INSTRUCTIONS FOR THE TASK: Extract exactly those lines that lie between the start of the material and the line with "return tag(o, label, cat, group)", including both boundary lines and no others.

INPUT RECORDS:
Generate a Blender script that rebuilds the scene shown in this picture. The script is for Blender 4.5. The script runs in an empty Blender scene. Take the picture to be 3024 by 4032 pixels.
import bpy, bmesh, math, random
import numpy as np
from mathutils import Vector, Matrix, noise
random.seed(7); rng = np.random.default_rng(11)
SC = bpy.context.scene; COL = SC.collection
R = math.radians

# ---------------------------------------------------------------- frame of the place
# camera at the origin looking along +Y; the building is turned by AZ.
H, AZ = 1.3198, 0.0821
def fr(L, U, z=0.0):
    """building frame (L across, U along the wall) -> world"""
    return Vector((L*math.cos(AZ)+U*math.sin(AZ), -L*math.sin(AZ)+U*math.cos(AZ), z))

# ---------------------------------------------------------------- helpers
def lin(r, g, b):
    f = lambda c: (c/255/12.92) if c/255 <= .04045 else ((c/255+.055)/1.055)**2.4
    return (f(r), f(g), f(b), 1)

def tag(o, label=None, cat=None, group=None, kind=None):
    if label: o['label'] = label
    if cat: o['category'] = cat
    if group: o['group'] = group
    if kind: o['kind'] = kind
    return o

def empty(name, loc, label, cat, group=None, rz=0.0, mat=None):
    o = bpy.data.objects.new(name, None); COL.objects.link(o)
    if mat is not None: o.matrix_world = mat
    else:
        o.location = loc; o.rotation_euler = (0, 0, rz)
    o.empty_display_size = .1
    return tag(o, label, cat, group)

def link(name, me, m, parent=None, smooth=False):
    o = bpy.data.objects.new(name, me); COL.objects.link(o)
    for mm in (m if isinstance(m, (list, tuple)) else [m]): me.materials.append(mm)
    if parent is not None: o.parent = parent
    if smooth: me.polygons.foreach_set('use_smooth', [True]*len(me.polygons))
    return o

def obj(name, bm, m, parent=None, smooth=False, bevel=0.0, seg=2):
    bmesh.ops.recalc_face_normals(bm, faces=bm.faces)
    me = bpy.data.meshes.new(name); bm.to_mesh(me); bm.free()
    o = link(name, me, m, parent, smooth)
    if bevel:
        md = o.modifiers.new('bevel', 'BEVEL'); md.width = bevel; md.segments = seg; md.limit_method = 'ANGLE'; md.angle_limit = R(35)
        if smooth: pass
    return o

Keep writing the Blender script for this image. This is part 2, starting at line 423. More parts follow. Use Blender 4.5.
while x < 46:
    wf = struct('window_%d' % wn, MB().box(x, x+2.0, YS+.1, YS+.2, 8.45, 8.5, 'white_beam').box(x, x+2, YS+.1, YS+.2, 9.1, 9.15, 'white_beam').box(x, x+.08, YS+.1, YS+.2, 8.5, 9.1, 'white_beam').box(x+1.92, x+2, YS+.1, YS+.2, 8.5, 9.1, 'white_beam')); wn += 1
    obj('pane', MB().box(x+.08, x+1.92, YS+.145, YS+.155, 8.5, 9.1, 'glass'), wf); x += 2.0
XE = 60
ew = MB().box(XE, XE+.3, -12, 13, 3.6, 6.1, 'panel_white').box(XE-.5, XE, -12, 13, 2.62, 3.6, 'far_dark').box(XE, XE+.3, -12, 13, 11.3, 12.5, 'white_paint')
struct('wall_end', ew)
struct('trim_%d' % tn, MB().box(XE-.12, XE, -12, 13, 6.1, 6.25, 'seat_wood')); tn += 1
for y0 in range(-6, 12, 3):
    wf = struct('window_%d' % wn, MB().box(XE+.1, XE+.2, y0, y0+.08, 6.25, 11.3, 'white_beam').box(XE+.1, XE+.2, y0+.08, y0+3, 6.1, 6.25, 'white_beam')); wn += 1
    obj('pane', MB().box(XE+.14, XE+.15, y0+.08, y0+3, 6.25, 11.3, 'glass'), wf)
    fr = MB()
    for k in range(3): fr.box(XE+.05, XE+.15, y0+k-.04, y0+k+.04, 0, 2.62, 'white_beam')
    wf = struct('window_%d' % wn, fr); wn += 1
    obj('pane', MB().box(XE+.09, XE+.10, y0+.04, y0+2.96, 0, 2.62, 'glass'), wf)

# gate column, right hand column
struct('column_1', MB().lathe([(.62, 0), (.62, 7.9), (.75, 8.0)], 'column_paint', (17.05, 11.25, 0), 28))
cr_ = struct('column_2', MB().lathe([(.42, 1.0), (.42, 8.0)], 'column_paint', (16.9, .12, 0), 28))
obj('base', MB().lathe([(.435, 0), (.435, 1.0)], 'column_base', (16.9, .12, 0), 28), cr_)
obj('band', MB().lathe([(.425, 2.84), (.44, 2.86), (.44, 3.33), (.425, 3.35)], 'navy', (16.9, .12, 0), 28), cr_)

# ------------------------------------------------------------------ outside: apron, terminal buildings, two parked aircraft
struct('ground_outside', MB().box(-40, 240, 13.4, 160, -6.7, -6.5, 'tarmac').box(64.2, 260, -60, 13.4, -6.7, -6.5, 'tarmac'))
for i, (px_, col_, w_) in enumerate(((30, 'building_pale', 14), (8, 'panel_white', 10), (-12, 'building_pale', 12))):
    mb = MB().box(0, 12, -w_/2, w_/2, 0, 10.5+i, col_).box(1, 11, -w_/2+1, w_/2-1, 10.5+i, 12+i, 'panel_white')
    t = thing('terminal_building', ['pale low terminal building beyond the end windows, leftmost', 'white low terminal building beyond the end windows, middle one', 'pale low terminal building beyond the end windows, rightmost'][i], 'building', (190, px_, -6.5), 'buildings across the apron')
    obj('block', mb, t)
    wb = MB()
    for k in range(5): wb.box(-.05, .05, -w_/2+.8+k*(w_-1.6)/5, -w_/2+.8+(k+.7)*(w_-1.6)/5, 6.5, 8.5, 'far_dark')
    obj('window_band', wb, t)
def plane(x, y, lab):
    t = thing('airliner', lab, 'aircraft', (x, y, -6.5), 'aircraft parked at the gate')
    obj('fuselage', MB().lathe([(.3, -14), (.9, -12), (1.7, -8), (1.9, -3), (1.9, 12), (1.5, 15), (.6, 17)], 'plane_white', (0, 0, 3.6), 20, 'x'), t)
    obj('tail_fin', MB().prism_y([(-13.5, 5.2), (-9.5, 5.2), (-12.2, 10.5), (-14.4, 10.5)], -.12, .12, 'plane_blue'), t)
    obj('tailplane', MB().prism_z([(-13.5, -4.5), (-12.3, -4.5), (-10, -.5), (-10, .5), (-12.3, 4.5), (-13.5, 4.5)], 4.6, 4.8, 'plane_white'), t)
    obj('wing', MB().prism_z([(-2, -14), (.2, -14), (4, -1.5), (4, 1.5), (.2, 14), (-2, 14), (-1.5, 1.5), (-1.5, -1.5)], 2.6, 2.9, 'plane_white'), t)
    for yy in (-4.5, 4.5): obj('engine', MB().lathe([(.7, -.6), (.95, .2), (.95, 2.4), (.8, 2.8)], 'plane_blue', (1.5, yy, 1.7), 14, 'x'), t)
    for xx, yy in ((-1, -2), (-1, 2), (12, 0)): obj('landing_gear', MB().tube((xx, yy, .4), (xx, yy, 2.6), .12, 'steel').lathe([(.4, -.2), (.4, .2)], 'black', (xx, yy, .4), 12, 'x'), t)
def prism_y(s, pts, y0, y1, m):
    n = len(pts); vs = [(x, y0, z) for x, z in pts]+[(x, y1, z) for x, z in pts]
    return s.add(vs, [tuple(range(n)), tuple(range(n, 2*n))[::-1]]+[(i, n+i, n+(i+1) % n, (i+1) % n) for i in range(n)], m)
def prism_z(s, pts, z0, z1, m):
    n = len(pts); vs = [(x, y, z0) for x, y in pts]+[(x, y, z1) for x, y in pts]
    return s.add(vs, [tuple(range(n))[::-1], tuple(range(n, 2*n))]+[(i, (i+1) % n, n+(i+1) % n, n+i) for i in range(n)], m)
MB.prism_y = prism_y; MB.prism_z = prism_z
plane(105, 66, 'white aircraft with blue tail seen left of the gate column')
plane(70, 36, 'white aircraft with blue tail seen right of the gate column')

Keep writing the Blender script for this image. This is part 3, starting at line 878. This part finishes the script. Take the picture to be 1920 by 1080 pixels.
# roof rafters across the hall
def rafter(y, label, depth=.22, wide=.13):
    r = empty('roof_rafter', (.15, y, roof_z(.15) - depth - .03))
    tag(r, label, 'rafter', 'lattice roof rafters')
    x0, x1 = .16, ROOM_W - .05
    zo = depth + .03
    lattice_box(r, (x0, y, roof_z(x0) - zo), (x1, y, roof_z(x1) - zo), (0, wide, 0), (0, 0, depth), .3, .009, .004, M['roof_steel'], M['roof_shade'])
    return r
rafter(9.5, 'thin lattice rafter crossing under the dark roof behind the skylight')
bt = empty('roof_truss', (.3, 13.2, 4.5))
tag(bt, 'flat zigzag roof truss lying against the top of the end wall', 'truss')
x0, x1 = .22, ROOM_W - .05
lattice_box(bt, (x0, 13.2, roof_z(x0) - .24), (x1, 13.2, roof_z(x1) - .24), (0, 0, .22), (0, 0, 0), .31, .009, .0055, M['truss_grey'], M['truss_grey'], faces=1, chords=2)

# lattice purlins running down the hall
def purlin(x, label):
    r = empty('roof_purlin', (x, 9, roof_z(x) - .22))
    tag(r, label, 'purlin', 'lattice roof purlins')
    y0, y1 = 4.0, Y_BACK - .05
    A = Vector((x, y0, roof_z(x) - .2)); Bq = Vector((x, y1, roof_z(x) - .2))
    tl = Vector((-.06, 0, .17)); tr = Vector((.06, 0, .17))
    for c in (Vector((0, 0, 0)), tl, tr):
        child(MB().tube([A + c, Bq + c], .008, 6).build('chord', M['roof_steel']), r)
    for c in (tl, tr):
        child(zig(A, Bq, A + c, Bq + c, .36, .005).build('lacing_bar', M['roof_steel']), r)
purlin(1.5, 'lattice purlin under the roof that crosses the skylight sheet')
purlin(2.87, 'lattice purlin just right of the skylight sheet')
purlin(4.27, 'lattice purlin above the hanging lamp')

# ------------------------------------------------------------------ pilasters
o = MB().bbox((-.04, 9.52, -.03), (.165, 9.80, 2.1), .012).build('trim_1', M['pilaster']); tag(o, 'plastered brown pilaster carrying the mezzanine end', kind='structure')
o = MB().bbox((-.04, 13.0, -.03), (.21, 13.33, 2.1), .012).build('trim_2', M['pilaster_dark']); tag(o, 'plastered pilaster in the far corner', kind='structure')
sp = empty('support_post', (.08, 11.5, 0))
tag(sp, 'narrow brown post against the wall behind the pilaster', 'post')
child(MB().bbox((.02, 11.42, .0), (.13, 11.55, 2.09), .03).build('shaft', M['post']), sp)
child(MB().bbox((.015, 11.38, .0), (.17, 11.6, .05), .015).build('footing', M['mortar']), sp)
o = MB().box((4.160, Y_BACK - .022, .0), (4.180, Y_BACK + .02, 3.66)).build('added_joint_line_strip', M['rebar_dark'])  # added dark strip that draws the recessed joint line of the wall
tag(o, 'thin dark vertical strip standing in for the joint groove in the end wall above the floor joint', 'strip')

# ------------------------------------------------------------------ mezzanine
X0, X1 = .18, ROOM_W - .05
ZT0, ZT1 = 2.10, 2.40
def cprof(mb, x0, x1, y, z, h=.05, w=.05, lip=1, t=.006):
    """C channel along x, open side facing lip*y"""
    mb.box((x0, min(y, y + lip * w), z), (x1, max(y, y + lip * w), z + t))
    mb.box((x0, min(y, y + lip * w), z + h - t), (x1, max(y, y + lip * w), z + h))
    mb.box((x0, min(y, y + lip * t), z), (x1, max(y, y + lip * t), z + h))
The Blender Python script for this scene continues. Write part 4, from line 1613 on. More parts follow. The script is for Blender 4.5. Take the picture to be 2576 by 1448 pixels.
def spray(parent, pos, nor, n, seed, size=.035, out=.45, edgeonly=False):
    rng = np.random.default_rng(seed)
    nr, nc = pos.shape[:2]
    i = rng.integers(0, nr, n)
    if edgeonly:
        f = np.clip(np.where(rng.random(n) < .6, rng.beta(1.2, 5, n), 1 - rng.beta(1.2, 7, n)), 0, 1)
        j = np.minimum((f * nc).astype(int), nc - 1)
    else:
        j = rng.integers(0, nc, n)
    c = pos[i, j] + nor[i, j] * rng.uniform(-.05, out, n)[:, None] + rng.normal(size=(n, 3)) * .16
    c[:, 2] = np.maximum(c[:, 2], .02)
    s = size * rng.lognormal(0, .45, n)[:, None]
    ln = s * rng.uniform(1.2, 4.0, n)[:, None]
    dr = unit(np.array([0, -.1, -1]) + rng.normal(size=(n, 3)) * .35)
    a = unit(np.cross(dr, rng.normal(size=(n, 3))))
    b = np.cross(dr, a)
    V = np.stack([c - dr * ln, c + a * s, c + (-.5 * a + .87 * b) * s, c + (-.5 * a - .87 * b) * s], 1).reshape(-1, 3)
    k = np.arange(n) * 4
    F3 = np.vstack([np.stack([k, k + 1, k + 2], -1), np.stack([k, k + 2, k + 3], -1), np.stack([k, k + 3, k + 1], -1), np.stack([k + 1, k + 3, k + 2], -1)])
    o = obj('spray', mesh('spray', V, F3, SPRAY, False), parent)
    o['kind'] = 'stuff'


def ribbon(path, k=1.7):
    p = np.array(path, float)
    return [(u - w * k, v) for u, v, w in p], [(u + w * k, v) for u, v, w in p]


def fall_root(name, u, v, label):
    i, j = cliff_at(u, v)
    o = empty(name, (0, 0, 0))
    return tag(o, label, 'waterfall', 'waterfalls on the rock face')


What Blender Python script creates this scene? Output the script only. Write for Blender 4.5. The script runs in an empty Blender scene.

TASK RESPONSE:
Generate a Blender script that rebuilds the scene shown in this picture. The script is for Blender 4.5. The script runs in an empty Blender scene. Take the picture to be 3024 by 4032 pixels.
import bpy, bmesh, math, random
import numpy as np
from mathutils import Vector, Matrix, noise
random.seed(7); rng = np.random.default_rng(11)
SC = bpy.context.scene; COL = SC.collection
R = math.radians

# ---------------------------------------------------------------- frame of the place
# camera at the origin looking along +Y; the building is turned by AZ.
H, AZ = 1.3198, 0.0821
def fr(L, U, z=0.0):
    """building frame (L across, U along the wall) -> world"""
    return Vector((L*math.cos(AZ)+U*math.sin(AZ), -L*math.sin(AZ)+U*math.cos(AZ), z))

# ---------------------------------------------------------------- helpers
def lin(r, g, b):
    f = lambda c: (c/255/12.92) if c/255 <= .04045 else ((c/255+.055)/1.055)**2.4
    return (f(r), f(g), f(b), 1)

def tag(o, label=None, cat=None, group=None, kind=None):
    if label: o['label'] = label
    if cat: o['category'] = cat
    if group: o['group'] = group
    if kind: o['kind'] = kind
    return o

def empty(name, loc, label, cat, group=None, rz=0.0, mat=None):
    o = bpy.data.objects.new(name, None); COL.objects.link(o)
    if mat is not None: o.matrix_world = mat
    else:
        o.location = loc; o.rotation_euler = (0, 0, rz)
    o.empty_display_size = .1
    return tag(o, label, cat, group)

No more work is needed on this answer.